Mr Paul has called on the Māori Party to prove its respect for the Tribunal by referring the Bill to it. If it fails to do so it will leave the Party exposed to a charge that it is not prepared to have matters measured by the yardstick of the Treaty of Waitangi.

Mr Paul and the New Zealand Māori Council lodged an urgent claim Wai 2441 1 1 1 the Crown’s proposed Te Reo Mauriora Strategy, on 30 May 30 this year.

In the past Council has negotiated with the Crown to put into effect governance and policy measures to protect and promote Te Reo Māori.

The Government has undertaken a process to change those governance and policy measures without directly consulting with the NZMC one of the litigants in the Court proceedings that resulted in the formation of the Māori Language Commission, Te Mangai Paho and Māori Broadcasting.

On 15 July 2010 the Minister of Māori Affairs appointed a Panel to inquire into the state of the Māori Language. In April 2011 the Panel issued its Report. The Report contains recommendations on the restructure of the governance entities responsible for the promotion and advancement of Te Reo Māori. The Māori Language Bill is based on that report.

The Bill makes radical changes to the way Māori language is managed and delivered. No direct consultation was held with Council, the process was rushed, it did not cover the main tribal areas and it was truncated in the urban areas. The fact that most of the feedback from the hui rejected the proposals should have alerted the Māori Party to the fact that a fuller discussion was needed.

The Government’s Bill proposes a national board made up of seven representatives from what is claimed to be the seven regional language dialects and several members appointed by the Crown. The effect of the Bill is for the Crown to dictate to Māori how the survival of their language is to be achieved. The Crown’s record on this so far has seen Māori language reach new levels of risk of survival.

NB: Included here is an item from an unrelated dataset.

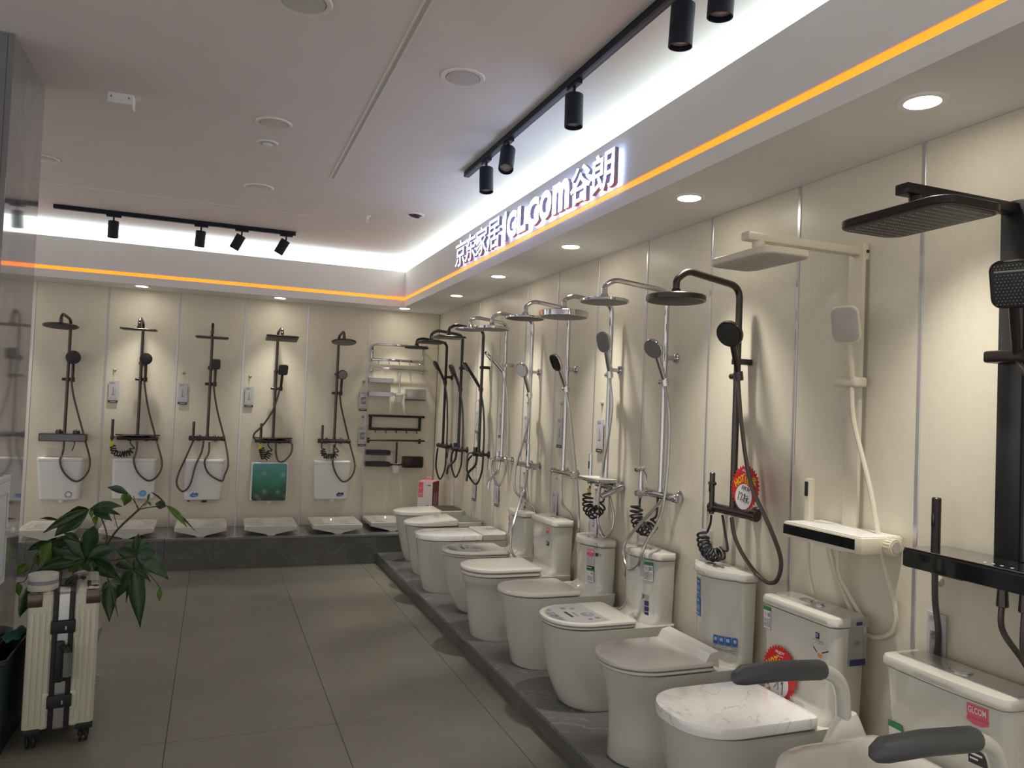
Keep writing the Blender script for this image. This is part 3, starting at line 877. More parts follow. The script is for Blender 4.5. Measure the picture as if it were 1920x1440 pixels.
shower('gunmetal shower with two looping hoses and a square handset', 'B', -0.05, 'gunmetal', 'hosegun', 'darkface', ('square', 0.29, 0.23), 0.33, 2.085, 0.0,
       math.radians(1), 2.20, 1.66, 0.10, 0.0, 'square', 0.052, 1.82, 'bar', 'rod', dict(u=-0.125, n=0.085, lead=[(-0.125, 0.085, 1.10), (-0.125, 0.085, 1.10)], sweep=[(-0.125, 0.085, 1.10), (-0.126, 0.085, 1.097)], tail=[], turns=1, R=0.001),
       bh(1.66, 0.735, 0.20, 0.145, (0.02, 0.075, 1.10)), [[(-0.125, 0.085, 1.105), (-0.17, 0.1, 0.98), (-0.235, 0.14, 0.80), (-0.245, 0.145, 0.70), (-0.19, 0.145, 0.635), (-0.13, 0.145, 0.70), (-0.09, 0.14, 0.88), (-0.045, 0.1, 1.0), (-0.03, 0.075, 1.11)]], hu=0.042)
shower('gunmetal shower with a tilted square head, above the green cistern', 'B', 0.556, 'gunmetal', 'hosegun', 'darkface', ('square', 0.30, 0.22), 0.34, 2.12, 0.02,
       -math.radians(9), 2.205, 1.645, 0.30, 0.15, 'square', 0.055, 1.815, 'shelf', 'rod', bcoil(-0.115, 0.09, 0.952, turns=9, R=0.027, tag=True),
       [(0.04, 0.09, 1.63), (0.02, 0.085, 1.54), (-0.02, 0.1, 1.42), (-0.10, 0.1, 1.28), (-0.18, 0.1, 1.19), (-0.165, 0.09, 1.135), (-0.09, 0.08, 1.14)],
       [[(0.03, 0.08, 1.11), (0.035, 0.1, 1.0), (0.06, 0.13, 0.93), (0.11, 0.14, 0.93), (0.17, 0.13, 1.0), (0.185, 0.1, 1.08), (0.16, 0.085, 1.135)]], square_brk=True, hu=0.05)
shower('gunmetal shower with a tilted round head and round grey handset', 'B', 1.155, 'gunmetal', 'hosegun', 'sprayface', ('round', 0.122), 0.34, 2.125, 0.012,
       -math.radians(10), 2.21, 1.625, 0.16, 0.1, 'round', 0.05, 1.82, 'bar', 'rod', bcoil(-0.122, 0.15, 0.98, turns=10), bh(1.625, 0.73, 0.21, 0.10), square_brk=True, hface='sprayface', hu=0.042)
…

Another failing of the Bill is that the proposed changes omit the bulk of the funding spent on Māori Language. For example, in 2009 the Government allocated $596,052,023 to Māori Language. The bulk of this money (84.25%) is controlled and allocated by the Ministry of Education and there is currently no requirement on the Ministry of Education to ensure that the funds it allocates are actually spent on Māori language programmes.

The Bill breaches the principles of the Treaty of Waitangi. The claimants, Maanu Paul and the New Zealand Māori Council have asked the Minister of Treaty Negotiations to ensure the Bill doesn’t breach the Treaty by putting a resolution to the House to refer the Māori Language (Te Reo Māori) Bill to the Waitangi Tribunal for its view as to whether the Bill is consistent with the principles of the Treaty of Waitangi.